Income is NEVER equal to the “nominal (money) values of spending”. Here is the proof.

1. Premises: The elementary production-consumption economy is given by three macroeconomic axioms: (A1) Yw=WL wage income Yw is equal to wage rate W times working hours. L, (A2) O=RL output O is equal to productivity R times working hours L, (A3) C=PX consumption expenditures C is equal to price P times quantity bought/sold X.

2. Logical implications: In the elementary production-consumption economy, THREE configurations are logically possible:

(i) consumption expenditures are equal to wage income C=Yw, (ii) C is less than Yw, (iii) C is greater than Yw.
• In case (i) the monetary saving of the household sector S≡Yw−C is zero and the monetary profit of the business sector Q≡C−Yw, too, is zero. The product market is cleared, i.e. X=O in all three cases. For a start, the market-clearing price as the dependent variable is given by P=C/X=W/R for any employment level.
• In case (ii) saving S is positive and the business sector makes a loss, i.e. Q is negative. The market-clearing price P is less than W/R.
• In case (iii) saving S is negative and the business sector makes a profit, i.e. Q is positive.

It always holds Q+S=0 or Q=−S, in other words, the balances of the business and the household sector always add up to zero. This is the Fundamental Law of Macroeconomic Accounting.#1

See part 2

AXEC / E.K-H said...

Part 2

In other words, the business sector’s loss is equal to the household sector’s saving. Vice versa, the business sector’s profit is equal to the household sector’s dissaving, i.e. the growth of the household sector’s debt. The non-equality of “nominal (money) values of spending” and wage income is the very cause of profit/loss. Profit/loss is the difference of flows and not a flow like wage income. Wage income and profit are NOT two different forms of income. So the lethal methodological blunder of the representative economist consists of confusing a balance with a flow.
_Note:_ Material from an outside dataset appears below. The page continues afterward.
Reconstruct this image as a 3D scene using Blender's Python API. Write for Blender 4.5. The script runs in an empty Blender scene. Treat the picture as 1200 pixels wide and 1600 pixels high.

3. Conclusion: Elementary algebra tells one that the premise of macroeconomics, i.e. “nominal (money) values of spending must equal income as an accounting statement”, is provably false since Keynes.

Because MMTers in general and Bill Mitchell, in particular, are too stupid for simple math they have to be expelled from the sciences just like their mainstream colleagues. Economics, including MMT, is failure/fake/fraud from the curriculum to the peer-review of journals to the faux Nobel Prize.